Broadband in Exchange

The Australian telecommunications industry journal, Exchange, published an opinion piece by John de Ridder in December critiquing my broadband report for CEDA. de Ridder argued that if you get access prices right then there is no need for a particular focus on local solutions. He argued that my proposal was not a ‘magic bullet’ solution. Ultimately, I don’t disagree with much that de Ridder says but I felt the need to respond anyhow. My response is out today in January’s Exchange and it is reprinted over the fold.

Local solutions to national issues

John de Ridder gets it wrong when he criticises a recent broadband report I wrote on behalf of CEDA. That report argued that the current debate on broadband has unduly restricted itself to national solutions when there is ample evidence that local solutions should be thrown into the mix.

National solutions to broadband require incentives and perhaps universal service subsidies to be given to national telecommunications carriers – most notably Telstra – but also the G9; each of which have argued for protection against competition to make investment worthwhile. My report challenged the bases of these arguments. It did so on both the supply and demand-side.

First, the supply issue. The investments that need to be made are locality by locality. The backbone to a high speed Internet network is already there. The bottlenecks now are primarily from the exchange to people’s homes. These can be solved by investments at those levels and there is no reason why a national carrier would have any advantage over a myriad of local entrepreneurs in doing this. There are no economies of scale crossing locality to locality. However, allowing local providers will increase competition against the national ones.

Second, on the demand-side it is not clear that the consumer value for high-speed Internet connections is the same from location to location. Demographics are key here. But more importantly, there is no basis to argue that unless all of Australia is hooked up that will magically create some network value that would make it all worthwhile. It is often argued that content would do the job here but the arguments are weak. Where there is national content – such as television – there are alternative technologies that do the job well (e.g., broadcasting). Instead, social interactions may provide the requisite network effects but again a local dynamic is strongest.

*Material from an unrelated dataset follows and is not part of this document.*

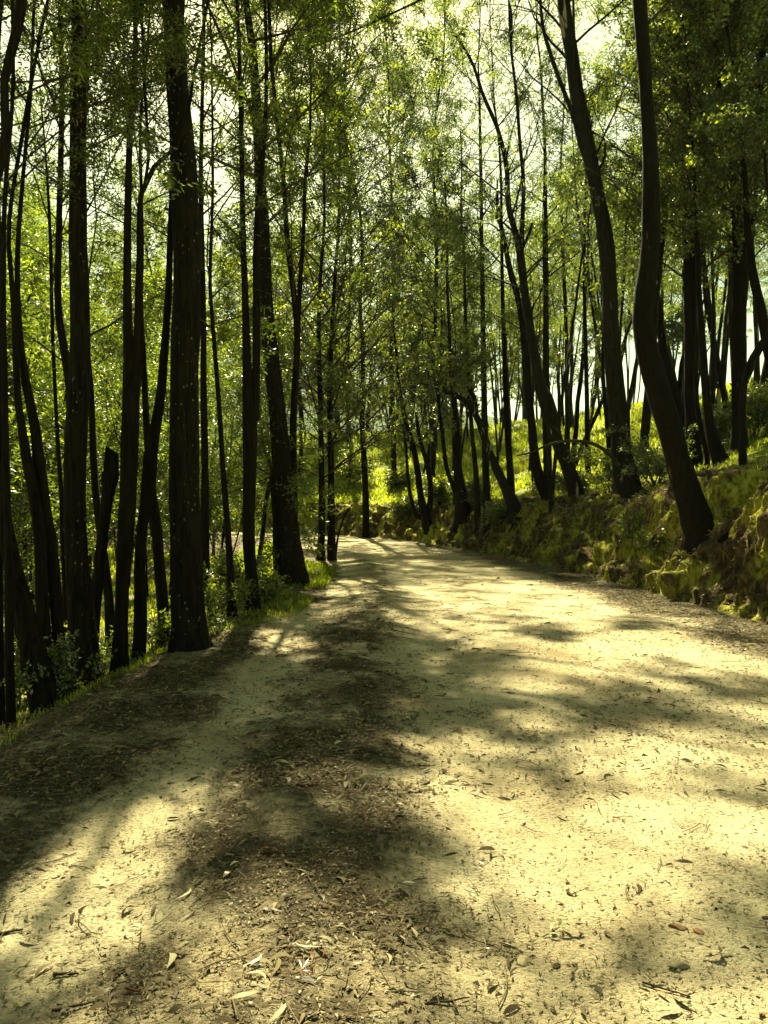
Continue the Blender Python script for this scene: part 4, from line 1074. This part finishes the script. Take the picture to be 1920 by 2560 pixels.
def build_litter():
    rng = np.random.default_rng(950)
    Vs = []; Fs = []; Ts = []; off = 0
    for (y0, y1, n, sc) in ((1.6, 4.5, 60000, .8), (4.5, 9, 120000, 1.0), (9, 18, 100000, 1.5), (18, 42, 50000, 2.3)):
        y = y0 + (y1 - y0) * rng.uniform(0, 1, n); x = rng.uniform(-1, 1, n) * (y * .5 + .6)
        s, u = road_su(x, y)
        m = litter_mask(x, y) ** 1.3
        k = (rng.random(n) < m) & (u > -6.5) & (u < BANK_U + .15)
        x, y = x[k], y[k]
        big = rng.random(len(x)) < (.03 if y0 < 4 else .06)
        for kk, sel in ((5, big), (3, ~big)):
            xx, yy = x[sel], y[sel]; nn = len(xx)
            size = (rng.uniform(.05, .12, nn) if kk == 5 else rng.uniform(.008, .036, nn)) * sc
            W = size * (rng.uniform(.10, .24, nn) if kk == 5 else rng.uniform(.12, .45, nn))
            V, F = curved_leaves(xx, yy, road_z(xx, yy), size, W, rng, size * rng.uniform(0, .14, nn), k=kk)
            tint = np.repeat(np.clip(rng.beta(1.0, 2.6, nn), 0, 1), kk - 1)
            Vs.append(V); Fs.append(F + off); Ts.append(tint); off += len(V)
    # dark chips of bark trodden into the clean dirt
    for (y0, y1, n, sc) in ((1.6, 5, 9000, 1.0), (5, 14, 22000, 1.5)):
        y = y0 + (y1 - y0) * rng.uniform(0, 1, n); x = rng.uniform(-1, 1, n) * (y * .5 + .4)
        k = (x > -2.5) & (x < 4.6) & (rng.random(n) < .25 + .75 * sstep(.4, .6, fbm(x * .9, y * .7, 3, 85))); x, y = x[k], y[k]; nn = len(x)
        size = (.006 + .028 * rng.uniform(0, 1, nn) ** 2.4) * sc
        V, F = curved_leaves(x, y, road_z(x, y), size, size * rng.uniform(.12, .4, nn), rng, size * rng.uniform(.05, .25, nn), k=3)
        Vs.append(V); Fs.append(F + off); Ts.append(np.repeat(rng.uniform(0, .3, nn), 2)); off += len(V)
    # leaves caught on the bank and the ground above it
    n = 60000
    s = 5 + rng.uniform(0, 1, n) ** 1.4 * 45; t = rng.uniform(.03, 1.0, n)
    x, y, z = bank_point(s, t)
    c = fbm(x * .9 + 40, y * .9 + z * .7, 3, 81); k = (c > .46) | (t > .72)
    x, y, z = x[k], y[k], z[k]; nn = len(x)
    size = rng.uniform(.03, .12, nn) * np.clip(np.hypot(x, y) / 14, .9, 2.5)
    V, F = curved_leaves(x, y, z + .02, size, size * .2, rng, size * .12, tilt=.9)
    Vs.append(V); Fs.append(F + off); Ts.append(np.repeat(np.clip(rng.beta(2.0, 1.3, nn), 0, 1), 4)); off += len(V)
    n = 26000
    s = 8 + rng.uniform(0, 1, n) * 20; u = BANK_U + 3 + rng.uniform(0, 1, n) * 7
    x, y = from_su(s, u); k = (fbm(x * .8, y * .8, 3, 55) < .52); x, y = x[k], y[k]; nn = len(x)
    size = rng.uniform(.08, .2, nn)
    V, F = curved_leaves(x, y, ground_z(x, y) + .03, size, size * .2, rng, size * .12, tilt=.6)
    Vs.append(V); Fs.append(F + off); Ts.append(np.repeat(np.clip(rng.beta(1.6, 1.2, nn), 0, 1), 4)); off += len(V)
    tag(link("leaf_litter", make_mesh("leaf_litter", np.vstack(Vs), np.vstack(Fs), L_LITTER, True, {'tint': np.concatenate(Ts)})), "dry fallen leaves and bark scraps scattered over road and bank", 'leaf litter', kind='stuff')
    # twigs
    n = 3600
    y = 1.7 + rng.uniform(0, 1, n) ** 1.8 * 20; x = rng.uniform(-1, 1, n) * (y * .5 + .5)
    s, u = road_su(x, y); k = (rng.random(n) < np.clip(litter_mask(x, y) + .12, 0, 1)) & (u > -5.5) & (u < 4.1)
    x, y = x[k], y[k]; n = len(x)
    yaw = rng.uniform(0, 2 * pi, n); L = (.03 + .2 * rng.uniform(0, 1, n) ** 3) * np.clip(y / 5, 1, 2)
    P = curve_batch(np.c_[x, y, np.zeros(n)], np.c_[np.cos(yaw), np.sin(yaw), np.zeros(n)], L, 5, rng, .16)
    P[:, :, 2] = road_z(P[:, :, 0].ravel(), P[:, :, 1].ravel()).reshape(n, 5) + .006 + np.abs(rng.normal(0, .006, (n, 5)))
    R = (.0012 + L * .009)[:, None] * np.linspace(1, .5, 5)[None]
    V, F = tubes(P, R, 4)
    tag(link("twig_litter", make_mesh("twig_litter", V, F, mat_soil("dry_twig", [(.3, (.05, .035, .018)), (.6, (.17, .13, .07))], 30, .002), True)), "thin dry twigs scattered over the dirt road", 'twigs', kind='stuff')
    # gravel
    n = 22000
    y = 1.7 + rng.uniform(0, 1, n) ** 1.6 * 11; x = rng.uniform(-1, 1, n) * (y * .5 + .5)
    s, u = road_su(x, y); k = (u > -4) & (u < 4) & (rng.random(n) < .35 + .65 * sstep(-.2, 1.2, x)); x, y = x[k], y[k]; n = len(x)
    r = .002 + .0085 * rng.uniform(0, 1, n) ** 4 * np.clip(y / 4, 1, 2)
    oc = np.array([(1, 0, 0), (0, 1, 0), (-1, 0, 0), (0, -1, 0), (0, 0, .7), (0, 0, -.7)], float)
    V = np.c_[x, y, road_z(x, y)][:, None] + oc[None] * r[:, None, None] * rng.uniform(.6, 1.4, (n, 6, 1))
    tf = np.array([(0, 1, 4), (1, 2, 4), (2, 3, 4), (3, 0, 4)])
    F = (np.arange(n) * 6)[:, None, None] + tf[None]
    tag(link("gravel", make_mesh("gravel", V.reshape(-1, 3), F.reshape(-1, 3), mat_soil("stone", [(.3, (.09, .07, .04)), (.6, (.30, .25, .14))], 40, .002), False)), "tiny stones and grit on the dirt road", 'gravel', kind='stuff')

# ------------------------------------------------------------------ single things lying on the road
def px_ground(px, py):
    d = F_PX * CAM_H / (py - 1300); x = (px - 960) / F_PX * d
    for _ in range(4):
        z = float(road_z(x, d)[0]); d = F_PX * (CAM_H - z) / (py - 1300); x = (px - 960) / F_PX * d
    return x, d, float(road_z(x, d)[0])

def leaf_mat(name, c):
    return mat_leaf(name, tuple(v * .7 for v in c), c, tuple(min(v * 1.2, .8) for v in c), trans=.15, gloss=.05, tr_gain=1.0)

LEAVES = [  # px, py, length m, width/length, yaw deg, bend, arch, colour, label
  (325, 2122, .085, .34, 12, .3, .22, 'orange', "orange brown curled leaf on the left wheel track"),
  (672, 2127, .11, .5, 175, .2, .18, 'tan', "broad tan dry leaf with raised edges in the shaded litter strip"),
  (655, 1975, .09, .22, 35, .9, .35, 'red', "dark red curled leaf at the edge of the bright patch"),
  (430, 2400, .10, .32, 100, .8, .12, 'pale', "pale crescent leaf standing out in the bright lower left"),
  (466, 2235, .13, .16, 70, .9, .06, 'pale', "long thin pale sickle leaf below the left bright patch"),
  (345, 2316, .075, .14, 175, .4, .10, 'pale', "thin pale leaf lying level beside the left bright patch"),
  (255, 2212, .09, .16, 165, .7, .12, 'pale', "slender pale leaf at the left, dark litter above it"),
  (770, 2368, .14, .12, 160, -1.3, .16, 'pale', "long arched pale bark strip near the lower middle"),
  (640, 2400, .11, .13, 60, 1.1, .1, 'pale', "hooked pale leaf left of the long arched bark strip"),
  (650, 2440, .09, .12, 150, .9, .16, 'tan', "tan twisted leaf strip below the hooked pale leaf"),
  (590, 2162, .06, .5, 40, .3, .35, 'pale', "folded pale leaf standing on edge in the dark litter"),
  (570, 2188, .07, .4, 70, .3, .3, 'tan', "tan folded leaf just below the folded pale leaf"),
  (520, 2192, .05, .2, 10, .6, .08, 'pale', "small pale leaf left of the folded leaves"),
  (640, 2430, .07, .2, 20, .5, .1, 'pale', "short pale leaf lying across the lower litter"),
  (1020, 1796, .055, .5, 20, .2, .15, 'yellow', "small bright yellow leaf alone on the middle of the road"),
  (1015, 1811, .05, .45, 0, .2, .1, 'pale', "small whitish leaf just below the yellow leaf"),
  (1035, 2330, .07, .4, 110, .2, .1, 'pale', "pale pointed leaf in the dark strip right of centre"),
  (1020, 2207, .075, .14, 170, .2, .06, 'pale', "thin pale strip of leaf lying in the shaded middle litter"),
  (1080, 2000, .05, .4, 40, .4, .2, 'pale', "small cupped pale leaf at the end of the middle strip"),
  (905, 1945, .07, .15, 10, .3, .1, 'pale', "narrow pale leaf on the bright patch in the middle"),
  (1200, 2158, .06, .16, 130, .2, .1, 'pale', "pale straight leaf on the clean dirt right of the strip"),
  (610, 2490, .10, .2, 20, .4, .12, 'pale', "broad pale leaf near the bottom edge left of centre"),
  (700, 2530, .12, .14, 65, .4, .08, 'pale', "long pale leaf pointing up from the bottom edge"),
]
LCOL = {'orange': (.30, .13, .03), 'tan': (.33, .23, .10), 'red': (.14, .045, .022), 'pale': (.40, .345, .19), 'yellow': (.55, .40, .05)}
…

de Ridder claims that I am arguing that this compels local provision. I do no such thing. What I argue is that the idea of local provision challenges the need for competitive protection and universal subsidies that national carriers routinely lobby for. Instead, there is a case for governments ignoring these calls and instead focusing attention on frameworks that maximise local competition and do not presume that the same rate of investment will take place across all regions and localities equally. They won’t and they shouldn’t.

How can we achieve this? Well one option is to empower local councils with the challenge of hooking up households depending upon whether they really want to foot the bill or not. They don’t have to invest (I am not arguing to oblige them to) but they need to be given responsibility for the decision as it impacts on their locality. In this way, competition amongst them will drive decisions in much the same way as good garbage collection services and parks does. And local councils around the country are already doing this. I argue that these efforts need further support.

There are bottlenecks that crimp this possibility. For one, access to backhaul is an issue. This is most sensibly done at the exchange level. However, there is no access regime in place there and so no reason for Telstra and other carriers to support local solutions. There is a case for putting in one and a strong one at that. Put simply, the premiums that de Ridder argues for in access pricing (you know to compensate for investment uncertainty) do not apply for existing investments especially when the carriers concerned have publicly stated that they will not be investing. A strong pricing regime can encourage others to invest and that is an option governments and regulators should seriously consider.

Finally, let me put to rest the apparent inconsistency between the arguments in my report and my earlier call to free Telstra from regulation by splitting it up. That earlier recommendation is still the best one but I made it prior to privatisation and that ship has now sailed. We must instead look for second-best solutions. Hence, my newer policy suggestions.

Joshua Gans is a professor of economics at the University of Melbourne. He runs a consultancy that deals with telecommunications regulation (among other things) – CoRE Research – as well as maintaining a blog on these issues at economics.com.au.